Finisce un po’ meglio di come era iniziata la trilogia inaugurata da
Christofer Johnsson nell’ormai lontano 2021, nonostante un inaspettato cambio di etichetta (da
Nuclear Blast a
Napalm dopo decenni di collaborazione).
L’introduttiva
“Ninkigal” è davvero promettente e rievoca gli episodi sinfonici più estremi degli svedesi, così come la successiva
“Ruler Of Tamag”, con le sue digressioni folk.

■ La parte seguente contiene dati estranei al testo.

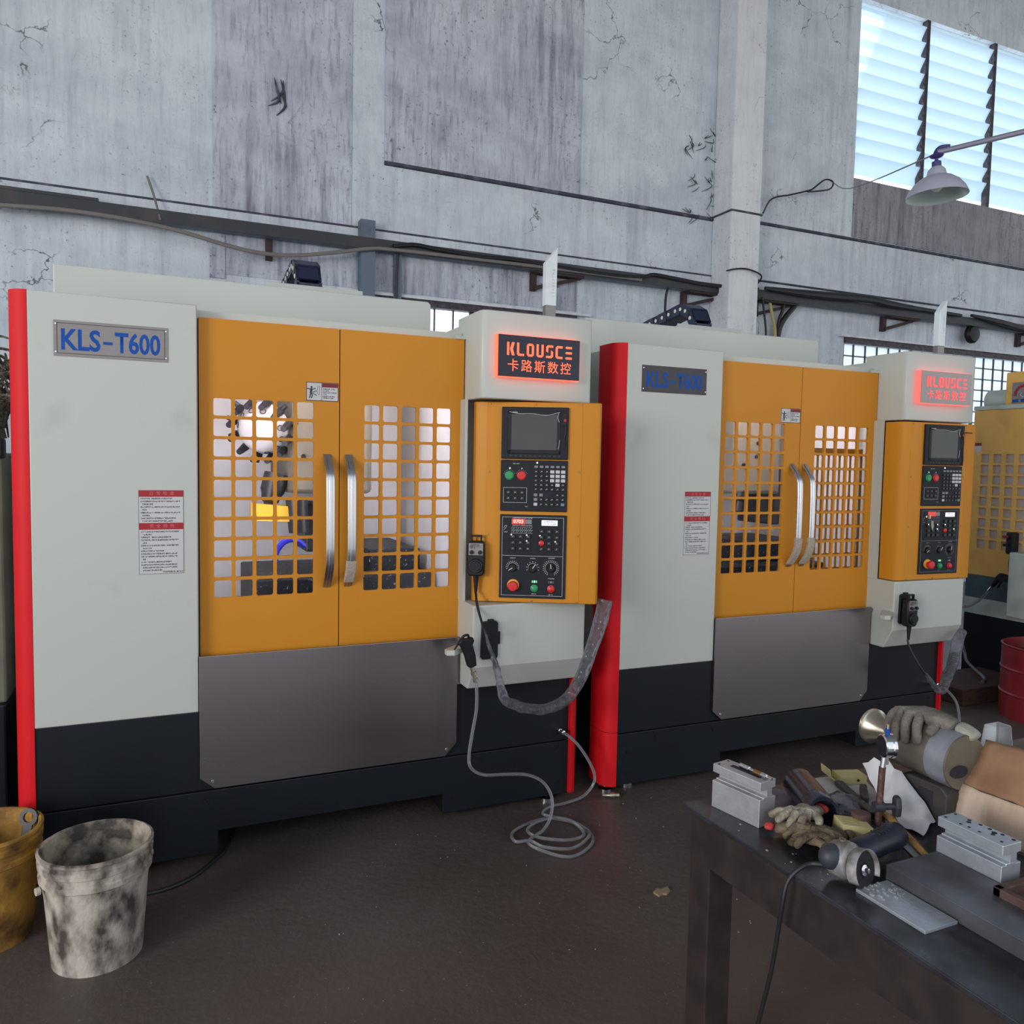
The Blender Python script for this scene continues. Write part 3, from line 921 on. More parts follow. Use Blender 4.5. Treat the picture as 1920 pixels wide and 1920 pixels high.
def latin_logo(mb, x0, z0, h, y, sx=1.0, thick=0.002):
    """seven stencil capitals of the lit sign"""
    w = 0.58 * h * sx
    s = 0.17 * h
    p = 0.80 * h * sx
    q = h

    def bar(i, a, b, c, d):
        mb.box(x0 + i * p + a, x0 + i * p + b, y - thick, y, z0 + c, z0 + d)

    def poly(i, pts):
        mb.prism([(x0 + i * p + a, z0 + b) for a, b in pts], 'y', y - thick, y)
    # first letter: upright plus a joined pair of arms
    bar(0, 0, s, 0, q)
    poly(0, [(s * 1.35, q * 0.5), (w - s * 1.1, q), (w + s * 0.15, q), (s * 2.75, q * 0.5), (w + s * 0.15, 0), (w - s * 1.1, 0)])
    # second: angle with a cut corner
    poly(1, [(0, q), (s, q), (s, s * 1.3), (s * 1.3, s), (w, s), (w, 0), (s * 0.7, 0), (0, s * 0.7)])
    # third: ring
    k = s * 0.8
    bar(2, 0, s, k, q - k)
    bar(2, w - s, w, k, q - k)
    poly(2, [(0, k), (k, 0), (w - k, 0), (w, k), (w - s, k + 0.3 * s), (w - s - 0.3 * s, s), (s + 0.3 * s, s), (s, k + 0.3 * s)])
    poly(2, [(0, q - k), (s, q - k - 0.3 * s), (s + 0.3 * s, q - s), (w - s - 0.3 * s, q - s), (w - s, q - k - 0.3 * s), (w, q - k), (w - k, q), (k, q)])
    # fourth: open-topped ring
    bar(3, 0, s, k, q)
    bar(3, w - s, w, k, q)
    poly(3, [(0, k), (k, 0), (w - k, 0), (w, k), (w - s, k + 0.3 * s), (w - s - 0.3 * s, s), (s + 0.3 * s, s), (s, k + 0.3 * s)])
    # fifth: split double bend
    poly(4, [(w, q), (k, q), (0, q - k), (0, q * 0.52), (s, q * 0.42), (s, q - s * 1.3), (s * 1.3, q - s), (w, q - s)])
    poly(4, [(0, 0), (w - k, 0), (w, k), (w, q * 0.48), (w - s, q * 0.62), (w - s, s * 1.3), (w - s * 1.3, s), (0, s)])
    # sixth: open-sided ring
    poly(5, [(w, q), (k, q), (0, q - k), (0, k), (k, 0), (w, 0), (w, s), (s * 1.3, s), (s, s * 1.3), (s, q - s * 1.3), (s * 1.3, q - s), (w, q - s)])
    # seventh: three bars
    for c in (0, q * 0.5 - s * 0.5, q - s):
        poly(6, [(s * 0.15, c + s * 0.5), (s * 0.5, c), (w, c), (w, c + s), (s * 0.5, c + s)])
    return mb


def make_door(root, right, second):
    x0, x1 = (1.1015, 1.642) if right else (0.560, 1.0975)
    h0 = 1.203 if right else 0.612
    hx = [h0 + 0.0329 + 0.0793 * i for i in range(5)]
    hz = [1.05 + 0.0336 + 0.0791 * j for j in range(10)]
    d = perforated(MB(), x0, x1, 0.823, 2.132, 0.04, 0.014, hx, hz, 0.0658, 0.0672).build('door', M['yellow'], root, smooth=0)
    g = MB().box(h0 - 0.03, h0 + 0.42, 0.056, 0.060, 1.01, 1.87)
    g.build('door_glass', M['glass'], d, smooth=0)
    # returned edges of the sheet
    e = MB()
    e.box(x0, x0 + 0.004, 0.054, 0.075, 0.823, 2.132).box(x1 - 0.004, x1, 0.054, 0.075, 0.823, 2.132).box(x0, x1, 0.054, 0.075, 2.128, 2.132).box(x0, x1, 0.054, 0.075, 0.823, 0.827)
    e.build('door_flange', M['yellow'], d, smooth=0)
    if second and right:
        rows = [c for c in hz if c < 1.70]
        perforated(MB(), h0 - 0.02, h0 + 0.40, 1.01, 1.71, 0.088, 0.003, hx, rows, 0.0658, 0.0672).build('lattice_reflection_sheet', M['yellow'], d, smooth=0)  # added sheet imitating the yellow lattice reflected in the glass
    hc = 1.137 if right else 1.050
    prof, back = [], []
    for z, y in ((1.622, 0.040), (1.600, 0.022), (1.572, -0.004), (1.545, -0.022), (1.515, -0.031), (1.46, -0.034), (1.35, -0.035), (1.24, -0.034), (1.18, -0.030), (1.15, -0.020), (1.12, -0.002), (1.09, 0.022), (1.070, 0.040)):
        prof.append((y, z))
    for i, (y, z) in enumerate(prof):
        a, b = prof[max(0, i - 1)], prof[min(len(prof) - 1, i + 1)]
        n = Vector((-(b[1] - a[1]), b[0] - a[0])).normalized()
        back.append((y + n.x * 0.010, z + n.y * 0.010))
    hb = MB()
    hb.prism(prof + back[::-1], 'x', hc - 0.017, hc + 0.017)
    rid = [(y - 0.004, z) for y, z in prof]
    hb.prism(rid + prof[::-1], 'x', hc - 0.006, hc + 0.006)
    hb.build('handle', M['satin'], d, smooth=30, bevel=0.002)
    if right or second:
        wp = [(1.185, -0.031), (1.15, -0.020), (1.12, -0.002), (1.09, 0.022)] if not second else [(1.23, -0.034), (1.185, -0.031), (1.15, -0.020), (1.12, -0.002), (1.085, 0.026)]
        w = MB()
        f = [(y - 0.007, z) for z, y in wp]
        bk = [(y + 0.013, z + 0.004) for z, y in wp]
        w.prism(f + bk[::-1], 'x', hc - 0.021, hc + 0.021)
        w.build('handle_wrap', M['foam_wrap'], d, smooth=30, bevel=0.004)
    if not right:
        s = MB().box(0.964, 1.0935, 0.0385, 0.04, 1.836, 1.911)
        s.build('warning_sticker', M['paper_label'], d, smooth=0)
        y = 0.0380
        k = MB()
        for a in ((0.964, 1.0935, 1.836, 1.8385), (0.964, 1.0935, 1.9085, 1.911), (0.964, 0.9665, 1.836, 1.911), (1.091, 1.0935, 1.836, 1.911), (1.0255, 1.0270, 1.836, 1.911)):
            k.tag(*a, y)
        # stick figure struck by a moving part
        fx, fz = 0.985, 1.872
        k.lathe([(0.0042, 0), (0.0, 0.0001)], (fx, y, fz + 0.019), (0, -1, 0), 12)
        k.stroke([(fx, fz + 0.014), (fx - 0.003, fz - 0.006)], 0.009, y)
        k.stroke([(fx - 0.018, fz + 0.013), (fx, fz + 0.009), (fx + 0.016, fz + 0.014)], 0.004, y - 0.0001)
        k.stroke([(fx - 0.003, fz - 0.004), (fx - 0.008, fz - 0.026)], 0.0045, y - 0.0001)
        k.stroke([(fx - 0.001, fz - 0.004), (fx + 0.003, fz - 0.014), (fx, fz - 0.026)], 0.0045, y - 0.0002)
        k.stroke([(fx + 0.004, fz - 0.003), (fx + 0.020, fz + 0.005)], 0.003, y - 0.0001)
        k.stroke([(fx + 0.004, fz - 0.006), (fx + 0.021, fz - 0.014)], 0.003, y - 0.0001)
        k.stroke([(fx + 0.026, fz + 0.026), (fx + 0.022, fz), (fx + 0.028, fz - 0.012)], 0.0012, y)
        k.stroke([(fx + 0.033, fz + 0.026), (fx + 0.031, fz - 0.012)], 0.0012, y)
        glyph_lines(k, 1.0295, 1.088, [1.885, 1.878, 1.871, 1.864, 1.856, 1.849], 0.0046, y, random.Random(3), [0.002, 0.003, 0.002, 0.003, 0.0, 0.003], [0.9, 0.45, 0.97, 0.25, 0.85, 0.75])
        k.build('sticker_print', M['ink'], d, smooth=0, recalc=False)
        MB().tag(1.0275, 1.0905, 1.892, 1.908, 0.0379).build('sticker_header', M['label_red_dark'], d, smooth=0, recalc=False)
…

Il rifframa di ispirazione 80s caratterizza
“An Unsung Lament” e
“Nummo”, mentre è il prog a ispirare le più ostiche
“Ayahuasca” e
“What Was Lost Shall Be Lost No More”.
Il meglio si apprezza nei brani diretti e con pochi fronzoli (
“Baccanale”, “Midsommarblot”), ma anche la teatrale
“Maleficium” non scherza, e fa il paio con la sinistra e battagliera
“Twilight Of The Gods”, con l’immenso
Mats Levén in grande spolvero. Non mi esprimo su
“Duende”, un azzardo che tenta di coniugare heavy metal e flamenco.
Ma che fine ha fatto l’ambizione di un tempo?